Ganar un premio Noel es morir un poco: se agotan las cumbres por conquistar y se adquiere esa aura de perfección beatífica que sólo se les reconoce a los finados.
Criticar a un Nobel es tan políticamente incorrecto como hablar mal de un muerto. Y el galardonado padece la muerte lenta de ver su obra convertida en lectura de moda para adular —aquellas cosas que “debes leer” en vacaciones o mencionar en un coctel—.
Afortunadamente, el merecido premio literario a Vargas Llosa puede ser la excepción. Porque el autor peruano siempre ha entendido la escritura como una invitación a la crítica, a esa discusión abierta que florece sólo en las democracias que ha defendido toda la vida.

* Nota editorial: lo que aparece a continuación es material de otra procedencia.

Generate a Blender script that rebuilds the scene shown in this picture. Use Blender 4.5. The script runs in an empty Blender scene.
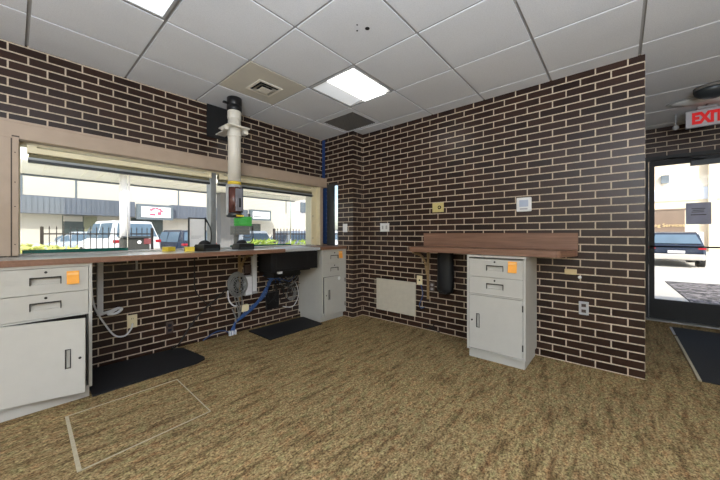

Pues bien: uno de los debates centrales de la obra reciente del peruano tiene que ver con los pueblos indígenas. Su última novela, El sueño del celta, reconstruye las atrocidades cometidas contra los indígenas amazónicos de Colombia y Perú. Y en su discurso del Nobel en Estocolmo sostuvo que “desde hace dos siglos la emancipación de los indígenas es una responsabilidad exclusivamente nuestra y la hemos incumplido. Ella sigue siendo una asignatura pendiente en toda América Latina. No hay una sola excepción a este oprobio y vergüenza”.
Atrocidades, oprobio, vergüenza: temas improbables para una lectura de playa. Por eso, antes de que la discusión naufrague en la lectura pop, vale la pena plantear algunas preguntas incómodas.
Por ejemplo, ¿qué ha sido de los huitotos y los demás indígenas que, como se cuenta en El sueño del celta, fueron asesinados, esclavizados, mutilados, violados, despojados y marcados como ganado por los cultivadores de caucho en el Putumayo hace un siglo? Hoy se sabe que el genocidio fue tal que, entre 1900 y 1912, la población nativa pasó de más de 50.000 a cerca de 8.000.
Lo que pocos saben es que los huitotos están hoy tan amenazados y desamparados como entonces. El riesgo ya no es el caucho, sino la coca, el boom minero y otras economías que han atraído a colonos, grupos armados y empresarios que están detrás de las tierras nativas. Por eso son uno de los 34 pueblos en riesgo para los que la Corte Constitucional pidió protección especial en 2009. Por eso su población no supera la que dejaron los caucheros, y hoy es diezmada por los desplazamientos forzados a Leticia, Florencia o Villavicencio. Y por eso siguen esperando respuestas estatales concretas a la orden de la Corte, o al plan de vida que presentaron al Gobierno hace unos años.
Así que los lectores que se horroricen con lo que Roger Casement, el celta de la novela, vio en Putumayo, tendrían que horrorizarse con lo que encontrarían hoy allí mismo, o con la situación de más del 60% de los pueblos indígenas colombianos que, según la ONIC, están en riesgo de extinción por la misma combinación de violencia, desplazamiento, minería y otros proyectos económicos que avanzan sin consultas adecuadas con los pueblos.
El problema es que hay un abismo entre la indignación sobre los errores pasados y la disposición para no repetirlos. Aquí es justamente donde se equivoca Vargas Llosa. Con la misma elocuencia que ha narrado los abusos históricos, ha criticado al movimiento indígena por oponerse a la explotación comercial de sus territorios. El año pasado se vino lanza en ristre contra los indígenas peruanos por detener la legislación que abría la Amazonia de su país a la minería. Y en 2003 pronunció aquel infortunado discurso en Bogotá, en el que comparó al movimiento indígena con colectivismos terroristas, basados en el “espíritu de la tribu”, que parecen “un anacronismo más bien ridículo” y obstaculizan “el desarrollo, la civilización y la modernidad”.
Así que la “emancipación” de la que habla el escribidor no es la que decidan los indígenas, sino la única que estima posible: la economía de mercado y la “civilización”. Lo mismo decían los caucheros que cazaban indígenas en el Putumayo.